The Merits Of Reading Music

Jan 3, 2013 at 10:31 am

Art and life co-habitate, informing, imitating, and enriching each other constantly. Each week in Better Living Through Music, RFT Music writer Ryan Wasoba explores this symbiotic relationship.

There is a modern tendency among musicians to shun the practice of reading music. I understand why, since the ability is increasingly unnecessary for the creation and execution of rock and roll and its offshoots. But sheet music has a secondary function as a communication format. Being able to read music allows another channel of communication; functionally, it lands somewhere between being fluent in a foreign language and owning an operational record player.

See also: -Beck Defies Sheet Music: The Six Most Insane Excerpts from the Odelay Transcription. -The Power of Profanity -Better Living Through Music Archives

There has been much analysis of Beck's sheet music-only Song Reader album. I find the release most interesting because this is the only moment in recent history in which people are being rewarded en mass for being able to read music. It is also a chance to experience what the enjoyment of music entailed in the time before recordings. Some call Beck pretentious, but this resembles assumption rather than pretension. All releases rely on an assumption; an mp3 release assumes you have a computer and an Internet connection and a CD release assumes your car stereo still works. Like a cassette-only release, Song Reader uses an outdated assumption as an aesthetic. Beck is often guilty of trying too hard, being ironic, and trying too hard to not appear ironic, but at least the songs didn't come out on wax cylinder or piano roll.

This is where I have to admit that I am a music theory nerd, the kind of insufferable dude who studies Stravinsky scores in bed while his wife is trying to sleep. I fully believe that the more I learn about the guts of music, the more I appreciate listening. At the same time, I do not think that reading music or understanding chord progressions is at all necessary for the enjoyment of music. It irks me to hear somebody say they don't understand theory enough to connect to jazz or classical music; if you need to learn to like music, you can never truly love it.
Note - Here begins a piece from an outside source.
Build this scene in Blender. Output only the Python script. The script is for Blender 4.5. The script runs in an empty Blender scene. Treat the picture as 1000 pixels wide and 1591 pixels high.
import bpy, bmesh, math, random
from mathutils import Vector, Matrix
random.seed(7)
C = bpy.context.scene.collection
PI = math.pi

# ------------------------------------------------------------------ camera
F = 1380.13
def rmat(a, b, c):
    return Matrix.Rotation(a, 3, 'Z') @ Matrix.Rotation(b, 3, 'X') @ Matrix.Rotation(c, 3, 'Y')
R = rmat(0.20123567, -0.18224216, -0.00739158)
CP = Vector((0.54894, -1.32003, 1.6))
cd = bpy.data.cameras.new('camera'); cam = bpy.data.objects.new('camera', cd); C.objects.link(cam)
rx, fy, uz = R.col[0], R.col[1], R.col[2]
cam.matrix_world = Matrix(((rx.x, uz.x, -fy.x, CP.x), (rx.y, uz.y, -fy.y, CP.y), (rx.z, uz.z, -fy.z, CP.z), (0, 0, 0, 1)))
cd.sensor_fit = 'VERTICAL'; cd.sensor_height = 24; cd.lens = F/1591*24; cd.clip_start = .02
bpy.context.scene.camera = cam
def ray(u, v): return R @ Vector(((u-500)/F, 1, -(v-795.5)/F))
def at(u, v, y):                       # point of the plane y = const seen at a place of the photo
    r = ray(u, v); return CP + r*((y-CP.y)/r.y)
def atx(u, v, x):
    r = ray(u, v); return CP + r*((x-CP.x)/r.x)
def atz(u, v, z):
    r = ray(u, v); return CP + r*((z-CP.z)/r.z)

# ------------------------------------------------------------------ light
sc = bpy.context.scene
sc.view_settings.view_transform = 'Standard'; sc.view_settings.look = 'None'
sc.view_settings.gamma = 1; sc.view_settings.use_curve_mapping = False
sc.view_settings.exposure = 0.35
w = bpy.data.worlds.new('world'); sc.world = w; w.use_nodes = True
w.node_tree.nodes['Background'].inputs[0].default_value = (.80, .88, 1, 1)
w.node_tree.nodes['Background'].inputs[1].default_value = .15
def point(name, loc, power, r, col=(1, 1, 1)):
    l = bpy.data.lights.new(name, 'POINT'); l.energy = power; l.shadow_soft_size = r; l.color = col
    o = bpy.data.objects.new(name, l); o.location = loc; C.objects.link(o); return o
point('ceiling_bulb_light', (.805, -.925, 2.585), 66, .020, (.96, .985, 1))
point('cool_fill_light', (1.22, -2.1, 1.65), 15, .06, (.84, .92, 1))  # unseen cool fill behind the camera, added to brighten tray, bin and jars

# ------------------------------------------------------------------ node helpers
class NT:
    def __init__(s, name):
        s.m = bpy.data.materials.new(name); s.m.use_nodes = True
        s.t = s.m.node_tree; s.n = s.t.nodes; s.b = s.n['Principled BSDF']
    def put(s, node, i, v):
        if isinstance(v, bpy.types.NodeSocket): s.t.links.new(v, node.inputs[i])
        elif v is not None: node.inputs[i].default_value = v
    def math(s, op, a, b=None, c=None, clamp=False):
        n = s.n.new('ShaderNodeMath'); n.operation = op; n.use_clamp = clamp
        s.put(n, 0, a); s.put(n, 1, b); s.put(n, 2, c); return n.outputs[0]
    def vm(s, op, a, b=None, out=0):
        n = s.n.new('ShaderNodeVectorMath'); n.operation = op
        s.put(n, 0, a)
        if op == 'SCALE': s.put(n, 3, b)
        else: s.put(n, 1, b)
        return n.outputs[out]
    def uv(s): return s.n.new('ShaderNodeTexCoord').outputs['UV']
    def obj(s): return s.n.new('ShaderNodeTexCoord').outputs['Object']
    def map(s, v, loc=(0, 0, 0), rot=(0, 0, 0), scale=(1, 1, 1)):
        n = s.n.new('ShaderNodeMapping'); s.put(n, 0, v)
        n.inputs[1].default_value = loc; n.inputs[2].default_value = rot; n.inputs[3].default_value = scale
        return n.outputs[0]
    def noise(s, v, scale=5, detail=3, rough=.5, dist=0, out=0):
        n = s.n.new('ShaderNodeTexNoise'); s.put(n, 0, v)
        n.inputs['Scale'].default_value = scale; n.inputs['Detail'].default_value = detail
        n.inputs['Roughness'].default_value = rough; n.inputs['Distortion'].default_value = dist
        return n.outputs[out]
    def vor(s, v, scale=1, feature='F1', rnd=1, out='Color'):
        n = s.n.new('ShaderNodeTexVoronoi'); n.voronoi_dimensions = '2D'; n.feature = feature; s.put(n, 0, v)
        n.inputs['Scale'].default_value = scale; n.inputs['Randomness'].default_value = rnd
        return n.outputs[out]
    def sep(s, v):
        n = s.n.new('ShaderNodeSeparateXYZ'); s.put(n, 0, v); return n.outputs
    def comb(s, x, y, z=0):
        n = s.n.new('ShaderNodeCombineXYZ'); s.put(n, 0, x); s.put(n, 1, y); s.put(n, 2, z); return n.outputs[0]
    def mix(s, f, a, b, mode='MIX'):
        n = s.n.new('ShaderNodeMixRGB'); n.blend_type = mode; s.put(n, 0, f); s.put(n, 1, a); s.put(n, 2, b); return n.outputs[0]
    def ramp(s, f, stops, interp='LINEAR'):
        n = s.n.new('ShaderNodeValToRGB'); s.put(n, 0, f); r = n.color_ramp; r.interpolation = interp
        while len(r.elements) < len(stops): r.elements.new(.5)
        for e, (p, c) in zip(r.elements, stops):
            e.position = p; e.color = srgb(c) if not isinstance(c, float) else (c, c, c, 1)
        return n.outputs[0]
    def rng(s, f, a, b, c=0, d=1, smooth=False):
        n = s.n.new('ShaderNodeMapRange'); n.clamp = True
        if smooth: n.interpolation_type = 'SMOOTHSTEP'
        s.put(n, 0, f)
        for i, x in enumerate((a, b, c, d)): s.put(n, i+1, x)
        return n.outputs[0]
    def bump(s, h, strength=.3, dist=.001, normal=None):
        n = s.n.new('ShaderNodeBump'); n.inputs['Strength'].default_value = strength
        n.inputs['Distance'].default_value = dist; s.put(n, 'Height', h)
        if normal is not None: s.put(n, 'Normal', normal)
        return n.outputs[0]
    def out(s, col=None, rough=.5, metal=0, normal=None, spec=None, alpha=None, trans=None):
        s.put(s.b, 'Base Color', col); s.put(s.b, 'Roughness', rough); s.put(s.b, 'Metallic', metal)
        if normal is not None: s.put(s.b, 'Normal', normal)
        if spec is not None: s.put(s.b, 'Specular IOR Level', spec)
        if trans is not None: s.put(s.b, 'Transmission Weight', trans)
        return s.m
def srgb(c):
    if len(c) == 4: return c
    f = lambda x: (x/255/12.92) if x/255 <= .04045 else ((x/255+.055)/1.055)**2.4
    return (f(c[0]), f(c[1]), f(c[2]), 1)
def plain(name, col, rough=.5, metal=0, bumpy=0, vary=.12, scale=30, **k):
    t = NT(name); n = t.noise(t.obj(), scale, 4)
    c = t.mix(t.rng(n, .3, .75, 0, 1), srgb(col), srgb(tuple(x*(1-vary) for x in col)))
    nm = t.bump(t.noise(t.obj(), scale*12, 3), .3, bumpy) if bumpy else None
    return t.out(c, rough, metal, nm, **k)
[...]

I can relate to musicians' attitudes of apathy towards music education, but I am stunned by the amount of people who are adamantly opposed to learning about theory or sheet music. People tend to brag about never learning how to read music as if this is an uncommon or difficult path, which is like saying "Oh, I never learned the periodic table" in an arrogant tone. There is another common belief that knowing theory will demystify music and make it less special. This is similar to the logic that diehard Creationists use to justify ignoring science.

I know that Song Reader is little more than a curiosity in the grand musical scheme, but I am sure it has inspired some folks to relive their elementary piano lesson days. It has probably caused a slight spike in the sales of Yamaha keyboards at thrift stores. I don't think Song Reader is a genius move for Beck, but I am excited about what it might inspire in people. Anything that gets people either thinking about or playing music differently, anything that widens a communication channel, is inherently good for all of us.

No musician is an island. If the message that frees you from a shipwreck happens to be written on manuscript paper, be prepared.